Matchlogger update: I can add teams now!

I did quite a lot today. From working login, I went to being able to add teams through the user interface. All code changes can be seen in today’s pull request.

Tables and entity classes for countries and teams

I started with a database table for country information. I decided that this one will be (for now) managed only through Liquibase changesets, as I expect that country list will be static. For the beginning, there’s only one country (Poland), but I already have a task to add more. Each of the countries consists of name, some country codes (ISO-3166-1, FIFA, IOC) and a link to flag picture from Wikimedia Commons.

My structure for teams starts simple and is likely to grow. We’ve got a name, country and a link to team’s crest (logo). Right now I don’t store pictures, just links to them. This will likely change in future, but that requires a decision on how to store them – something that is a good topic for another post 馃檪

Vue.js attempt

I must admit that I had some issues with Vue.js. My first idea was to create a REST API returning team list, load them with Vue.js and present records in a table with Angular-like syntax. I must have overlooked that before, but it turns out that core Vue cannot trigger AJAX calls and needs to use a separate library for that. One has several options, starting with vue-resource, up to jQuery. I decided to start with jQuery, as I already was importing it for Bootstrap JS features. Turned out that fighting with what it looked like a simple „for each row print <tr> and three <td> tags” took me three hours after which I decided that for this module, I will go the known way and implement it with Thymeleaf.

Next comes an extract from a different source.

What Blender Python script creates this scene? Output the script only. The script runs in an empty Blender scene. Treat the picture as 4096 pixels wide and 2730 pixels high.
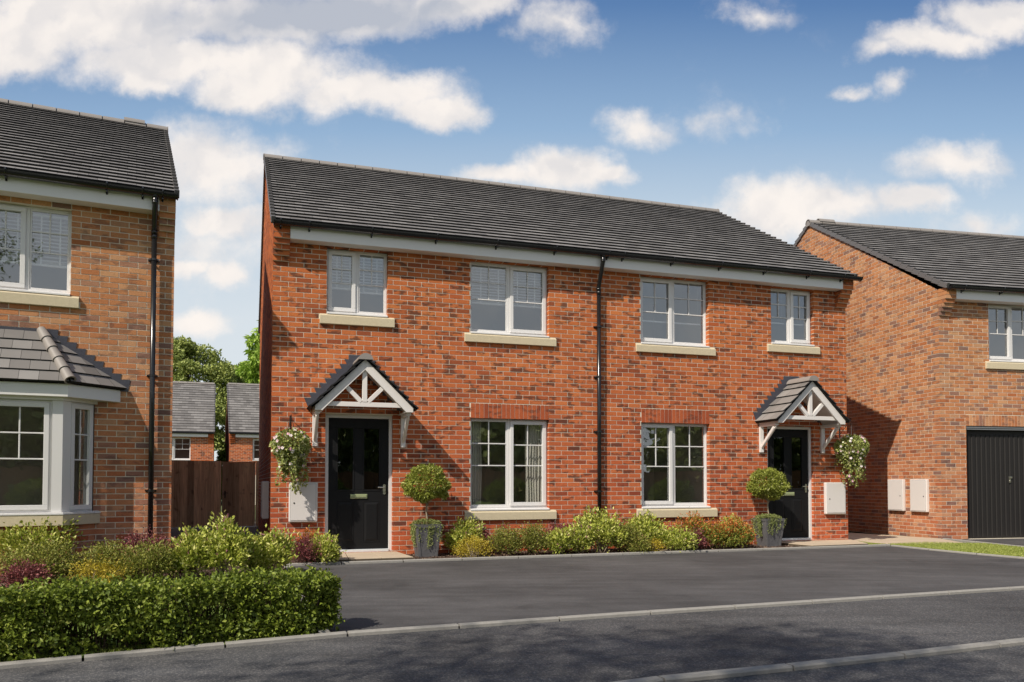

With Thymeleaf, the structure of the application is different. We don’t provide a REST API but insert needed values on backend side using a Model object instead. The templating engine works fairly similar to what I wanted with Vue.js though, so while I don’t remove Vue yet, I’ll start with Thymeleaf and read more on Vue in the meantime.

Thymeleaf layout

Thymeleaf has its benefits – one of them is a fragment-based layout. I now have a structure where layout.html defines the core layout and each of pages doesn’t have to include a header, footer, core CSS and JS files all over again. Of course, as I’m a lazy developer that wants to start with something that looks decent and is responsive, I started with Bootstrap that I aim to customize when I get the functional part done.

So, how does the team list look like?

The user is able to add a new team, define a country (from a long list that includes Poland, Poland and… Poland), add a link to a crest picture and that’s it. Not much, but it is a first real functional part of the application. More to come soon.